Keats’s inclination to “look upon fine phrases like a Lover” is the key to a whole system of substitutions in his text which draws a likeness between loving and writing and treats woman as a trope for truth and language. When he wrote as he loved, his text was driven by an insatiable hunger for beauty and truth. That these might serve ends of their own quite apart from the satisfaction of his own desires seems unnerving to Keats; that women might have desires and that words might have powers beyond his control is a prospect he wants to deny because it brings his own power as a man and a poet into question. More than killing the things he loves, he fears being consumed by them. He locates a desire in woman and an energy in the word which threaten to overwhelm his own. Yet when he tries to fix women or words for his own purposes, he finds them slipping away into time. (67)
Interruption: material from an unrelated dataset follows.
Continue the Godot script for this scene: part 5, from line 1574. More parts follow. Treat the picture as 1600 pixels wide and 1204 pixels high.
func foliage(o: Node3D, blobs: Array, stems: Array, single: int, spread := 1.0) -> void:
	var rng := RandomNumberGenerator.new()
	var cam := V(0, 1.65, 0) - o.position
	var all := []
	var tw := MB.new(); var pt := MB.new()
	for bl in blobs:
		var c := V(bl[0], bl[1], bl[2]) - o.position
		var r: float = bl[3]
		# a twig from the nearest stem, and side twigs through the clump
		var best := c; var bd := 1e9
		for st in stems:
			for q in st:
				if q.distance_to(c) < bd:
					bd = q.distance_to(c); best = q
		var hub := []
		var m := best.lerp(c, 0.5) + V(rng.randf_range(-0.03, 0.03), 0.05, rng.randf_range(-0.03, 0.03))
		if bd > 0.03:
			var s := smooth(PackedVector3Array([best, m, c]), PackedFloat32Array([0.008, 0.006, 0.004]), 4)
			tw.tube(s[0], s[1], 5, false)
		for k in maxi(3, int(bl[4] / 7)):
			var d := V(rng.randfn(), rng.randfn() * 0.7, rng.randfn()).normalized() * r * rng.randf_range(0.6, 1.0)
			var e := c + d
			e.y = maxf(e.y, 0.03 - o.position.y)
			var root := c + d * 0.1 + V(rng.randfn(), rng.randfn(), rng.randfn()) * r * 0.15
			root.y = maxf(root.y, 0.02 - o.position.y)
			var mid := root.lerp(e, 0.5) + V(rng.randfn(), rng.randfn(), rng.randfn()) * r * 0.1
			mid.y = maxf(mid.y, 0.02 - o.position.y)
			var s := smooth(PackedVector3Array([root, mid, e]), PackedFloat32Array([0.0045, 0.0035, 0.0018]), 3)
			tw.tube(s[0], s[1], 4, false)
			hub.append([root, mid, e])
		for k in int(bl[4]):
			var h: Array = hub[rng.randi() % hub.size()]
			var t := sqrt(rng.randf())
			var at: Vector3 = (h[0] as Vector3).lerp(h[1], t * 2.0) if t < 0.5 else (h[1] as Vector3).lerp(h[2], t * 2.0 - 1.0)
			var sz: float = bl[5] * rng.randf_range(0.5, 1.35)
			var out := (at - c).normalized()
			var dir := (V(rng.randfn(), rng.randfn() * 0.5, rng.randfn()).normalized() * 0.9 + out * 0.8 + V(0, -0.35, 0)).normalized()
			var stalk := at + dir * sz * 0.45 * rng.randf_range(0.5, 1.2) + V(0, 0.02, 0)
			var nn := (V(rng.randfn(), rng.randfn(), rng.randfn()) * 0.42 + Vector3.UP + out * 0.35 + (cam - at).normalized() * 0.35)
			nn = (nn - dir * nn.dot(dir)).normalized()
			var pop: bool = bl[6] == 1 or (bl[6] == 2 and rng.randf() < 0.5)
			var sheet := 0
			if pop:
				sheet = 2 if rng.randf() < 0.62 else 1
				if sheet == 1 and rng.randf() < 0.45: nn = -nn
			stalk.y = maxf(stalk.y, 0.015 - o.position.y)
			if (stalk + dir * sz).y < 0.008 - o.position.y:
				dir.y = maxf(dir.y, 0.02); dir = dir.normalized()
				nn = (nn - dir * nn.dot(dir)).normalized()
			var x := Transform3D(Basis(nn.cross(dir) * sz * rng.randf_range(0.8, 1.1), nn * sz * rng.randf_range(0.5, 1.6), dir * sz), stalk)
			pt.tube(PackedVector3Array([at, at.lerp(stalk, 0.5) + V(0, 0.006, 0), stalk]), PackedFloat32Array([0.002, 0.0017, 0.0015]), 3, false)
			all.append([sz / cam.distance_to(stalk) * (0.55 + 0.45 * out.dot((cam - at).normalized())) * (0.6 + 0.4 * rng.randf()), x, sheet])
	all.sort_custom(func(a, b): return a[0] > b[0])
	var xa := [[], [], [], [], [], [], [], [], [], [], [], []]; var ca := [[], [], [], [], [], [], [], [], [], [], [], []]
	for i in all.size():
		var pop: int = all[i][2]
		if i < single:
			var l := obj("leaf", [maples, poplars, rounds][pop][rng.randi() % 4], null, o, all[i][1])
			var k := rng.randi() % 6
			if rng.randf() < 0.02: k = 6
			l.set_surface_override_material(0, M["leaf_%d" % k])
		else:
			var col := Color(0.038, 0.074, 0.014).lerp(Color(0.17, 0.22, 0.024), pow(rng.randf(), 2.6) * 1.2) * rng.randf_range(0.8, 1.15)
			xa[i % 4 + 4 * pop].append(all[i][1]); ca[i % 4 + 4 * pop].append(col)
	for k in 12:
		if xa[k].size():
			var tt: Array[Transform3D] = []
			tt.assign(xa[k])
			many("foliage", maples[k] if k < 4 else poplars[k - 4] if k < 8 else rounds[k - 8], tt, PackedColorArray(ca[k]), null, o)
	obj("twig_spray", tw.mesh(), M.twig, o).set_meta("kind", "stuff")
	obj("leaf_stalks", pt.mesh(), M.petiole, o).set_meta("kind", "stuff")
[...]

But it does seem to me as though this complexity should not—in light of reading the letters together and beside Otho the Great—seem surprising. Rather, it feels anticipated, announced, and confirmed. In fact, Keats’s fearful, unsettled notion of love is carried through the 5, 6 August letter to the conclusion of his 14 August letter, and then is picked up—yet again—as a theme in the 16 August letter to Fanny Brawne. Writing to his recently married friend Bailey—now, tragically, one in a pair of “prudent fixtures”—Keats is noticeably awkward and apprehensive in closing his letter: “you have been married and in congra[tu]lating you I wish you every continuance of them—Present my Respects to Mrs Bailey. This sounds oddly to me, and I dare say I do it awkwardly enough: but I suppose by this time it is nothing new to you.” Although Keats delays as long as possible, the subjects of contented love and marriage—of dangerously settled domesticity—must finally be broached (Keats was four months late in wishing the newlyweds well). Tagging on greetings from Brown and a reminder of their address in Winchester, Keats stumbles—flustered—to a hasty farewell. In his next letter, written (once more, “through a Mist”) to Fanny, Keats is no less callous or frightened by the notion of settling, and proceeds, “like so many strokes of a Hammer,” to coldly suffocate Fanny’s hopes for tender, amorous, “proper downright love-letters”: “I can no more use soothing words to you than if I were at this moment engaged in a charge of Cavalry—Then you will say I should not write at all—Should I not?” Though he remains—presumably—an admirer of fine phrases, love, marriage, and “domestic cares” (25 July, 1819, to Fanny Brawne) are such thoroughly terrifying prospects that even the most wonderful language is not enough to dissuade Keats from his avoidance of love and its imprisoning qualities: “I am not happy enough for silken Phrases, and silver sentences.”

Works Cited

Clarke, Charles Cowden and Mary Victoria Novello Clarke. Recollections of Writers. C. Scribner’s sons, 1878.

Motion, Andrew. Keats. Farrar, Straus and Giroux, 1997.

Tetreault, Ronald. “Women and Words in Keats (with an Instance from La Belle Dame sans Merci).” The Mind in Creation: Essays on English Romantic Literature in Honour of Ross G. Woodman, edited by Douglas Kneale, McGill-Queen’s Press, 1992, pp. 58-73.